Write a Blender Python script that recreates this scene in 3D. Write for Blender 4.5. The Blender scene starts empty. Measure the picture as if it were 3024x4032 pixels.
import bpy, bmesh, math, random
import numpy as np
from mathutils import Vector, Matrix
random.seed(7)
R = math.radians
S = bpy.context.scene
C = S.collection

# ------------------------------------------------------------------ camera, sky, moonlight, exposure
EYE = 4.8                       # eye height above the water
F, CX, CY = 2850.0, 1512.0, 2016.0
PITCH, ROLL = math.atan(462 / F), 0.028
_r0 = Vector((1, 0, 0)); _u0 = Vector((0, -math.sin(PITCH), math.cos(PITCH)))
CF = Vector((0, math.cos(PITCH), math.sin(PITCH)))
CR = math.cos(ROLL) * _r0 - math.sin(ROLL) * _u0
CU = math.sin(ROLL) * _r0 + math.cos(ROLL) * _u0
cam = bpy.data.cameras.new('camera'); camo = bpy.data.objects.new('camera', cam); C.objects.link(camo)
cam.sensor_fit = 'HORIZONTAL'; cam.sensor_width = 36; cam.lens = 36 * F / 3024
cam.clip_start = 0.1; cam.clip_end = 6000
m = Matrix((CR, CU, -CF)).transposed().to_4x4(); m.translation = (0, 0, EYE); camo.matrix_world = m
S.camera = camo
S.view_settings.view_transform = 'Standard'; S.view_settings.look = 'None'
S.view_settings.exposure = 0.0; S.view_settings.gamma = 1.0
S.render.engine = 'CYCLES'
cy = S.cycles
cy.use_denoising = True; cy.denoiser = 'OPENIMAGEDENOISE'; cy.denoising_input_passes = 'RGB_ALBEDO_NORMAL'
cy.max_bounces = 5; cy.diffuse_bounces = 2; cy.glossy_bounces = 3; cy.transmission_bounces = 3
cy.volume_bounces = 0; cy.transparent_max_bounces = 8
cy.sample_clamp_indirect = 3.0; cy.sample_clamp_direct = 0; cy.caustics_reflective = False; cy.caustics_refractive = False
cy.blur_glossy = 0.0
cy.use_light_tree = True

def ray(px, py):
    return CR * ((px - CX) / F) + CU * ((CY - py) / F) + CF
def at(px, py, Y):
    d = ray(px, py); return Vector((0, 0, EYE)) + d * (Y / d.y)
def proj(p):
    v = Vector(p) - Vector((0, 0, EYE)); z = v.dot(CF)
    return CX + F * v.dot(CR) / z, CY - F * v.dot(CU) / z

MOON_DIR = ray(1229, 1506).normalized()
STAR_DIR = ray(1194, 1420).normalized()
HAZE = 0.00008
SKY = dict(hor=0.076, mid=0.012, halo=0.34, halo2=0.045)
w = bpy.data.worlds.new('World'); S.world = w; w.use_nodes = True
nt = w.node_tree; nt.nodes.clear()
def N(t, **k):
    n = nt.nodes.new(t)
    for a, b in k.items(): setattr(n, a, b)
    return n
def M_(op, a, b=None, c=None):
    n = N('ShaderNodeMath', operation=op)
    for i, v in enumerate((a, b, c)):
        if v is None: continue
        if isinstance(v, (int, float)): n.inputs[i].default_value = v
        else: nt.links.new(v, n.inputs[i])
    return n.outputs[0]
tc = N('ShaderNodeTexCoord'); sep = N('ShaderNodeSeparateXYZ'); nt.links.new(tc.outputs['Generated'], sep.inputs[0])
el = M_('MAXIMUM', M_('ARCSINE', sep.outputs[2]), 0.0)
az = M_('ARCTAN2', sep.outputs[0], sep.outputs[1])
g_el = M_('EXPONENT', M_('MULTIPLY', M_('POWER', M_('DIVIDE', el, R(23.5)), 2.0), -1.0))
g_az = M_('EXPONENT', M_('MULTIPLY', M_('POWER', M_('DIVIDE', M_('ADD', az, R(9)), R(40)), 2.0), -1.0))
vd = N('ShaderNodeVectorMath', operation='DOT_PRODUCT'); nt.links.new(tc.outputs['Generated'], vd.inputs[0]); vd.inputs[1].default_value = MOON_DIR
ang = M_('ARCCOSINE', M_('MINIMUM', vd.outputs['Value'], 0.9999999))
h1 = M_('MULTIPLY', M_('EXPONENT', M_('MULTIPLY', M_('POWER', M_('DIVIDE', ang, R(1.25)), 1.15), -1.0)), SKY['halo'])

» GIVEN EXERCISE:
Copy all the lines, exactly.

» TASK OUTPUT:
Write a Blender Python script that recreates this scene in 3D. Write for Blender 4.5. The Blender scene starts empty. Measure the picture as if it were 3024x4032 pixels.
import bpy, bmesh, math, random
import numpy as np
from mathutils import Vector, Matrix
random.seed(7)
R = math.radians
S = bpy.context.scene
C = S.collection

# ------------------------------------------------------------------ camera, sky, moonlight, exposure
EYE = 4.8                       # eye height above the water
F, CX, CY = 2850.0, 1512.0, 2016.0
PITCH, ROLL = math.atan(462 / F), 0.028
_r0 = Vector((1, 0, 0)); _u0 = Vector((0, -math.sin(PITCH), math.cos(PITCH)))
CF = Vector((0, math.cos(PITCH), math.sin(PITCH)))
CR = math.cos(ROLL) * _r0 - math.sin(ROLL) * _u0
CU = math.sin(ROLL) * _r0 + math.cos(ROLL) * _u0
cam = bpy.data.cameras.new('camera'); camo = bpy.data.objects.new('camera', cam); C.objects.link(camo)
cam.sensor_fit = 'HORIZONTAL'; cam.sensor_width = 36; cam.lens = 36 * F / 3024
cam.clip_start = 0.1; cam.clip_end = 6000
m = Matrix((CR, CU, -CF)).transposed().to_4x4(); m.translation = (0, 0, EYE); camo.matrix_world = m
S.camera = camo
S.view_settings.view_transform = 'Standard'; S.view_settings.look = 'None'
S.view_settings.exposure = 0.0; S.view_settings.gamma = 1.0
S.render.engine = 'CYCLES'
cy = S.cycles
cy.use_denoising = True; cy.denoiser = 'OPENIMAGEDENOISE'; cy.denoising_input_passes = 'RGB_ALBEDO_NORMAL'
cy.max_bounces = 5; cy.diffuse_bounces = 2; cy.glossy_bounces = 3; cy.transmission_bounces = 3
cy.volume_bounces = 0; cy.transparent_max_bounces = 8
cy.sample_clamp_indirect = 3.0; cy.sample_clamp_direct = 0; cy.caustics_reflective = False; cy.caustics_refractive = False
cy.blur_glossy = 0.0
cy.use_light_tree = True

def ray(px, py):
    return CR * ((px - CX) / F) + CU * ((CY - py) / F) + CF
def at(px, py, Y):
    d = ray(px, py); return Vector((0, 0, EYE)) + d * (Y / d.y)
def proj(p):
    v = Vector(p) - Vector((0, 0, EYE)); z = v.dot(CF)
    return CX + F * v.dot(CR) / z, CY - F * v.dot(CU) / z

MOON_DIR = ray(1229, 1506).normalized()
STAR_DIR = ray(1194, 1420).normalized()
HAZE = 0.00008
SKY = dict(hor=0.076, mid=0.012, halo=0.34, halo2=0.045)
w = bpy.data.worlds.new('World'); S.world = w; w.use_nodes = True
nt = w.node_tree; nt.nodes.clear()
def N(t, **k):
    n = nt.nodes.new(t)
    for a, b in k.items(): setattr(n, a, b)
    return n
def M_(op, a, b=None, c=None):
    n = N('ShaderNodeMath', operation=op)
    for i, v in enumerate((a, b, c)):
        if v is None: continue
        if isinstance(v, (int, float)): n.inputs[i].default_value = v
        else: nt.links.new(v, n.inputs[i])
    return n.outputs[0]
tc = N('ShaderNodeTexCoord'); sep = N('ShaderNodeSeparateXYZ'); nt.links.new(tc.outputs['Generated'], sep.inputs[0])
el = M_('MAXIMUM', M_('ARCSINE', sep.outputs[2]), 0.0)
az = M_('ARCTAN2', sep.outputs[0], sep.outputs[1])
g_el = M_('EXPONENT', M_('MULTIPLY', M_('POWER', M_('DIVIDE', el, R(23.5)), 2.0), -1.0))
g_az = M_('EXPONENT', M_('MULTIPLY', M_('POWER', M_('DIVIDE', M_('ADD', az, R(9)), R(40)), 2.0), -1.0))
vd = N('ShaderNodeVectorMath', operation='DOT_PRODUCT'); nt.links.new(tc.outputs['Generated'], vd.inputs[0]); vd.inputs[1].default_value = MOON_DIR
ang = M_('ARCCOSINE', M_('MINIMUM', vd.outputs['Value'], 0.9999999))
h1 = M_('MULTIPLY', M_('EXPONENT', M_('MULTIPLY', M_('POWER', M_('DIVIDE', ang, R(1.25)), 1.15), -1.0)), SKY['halo'])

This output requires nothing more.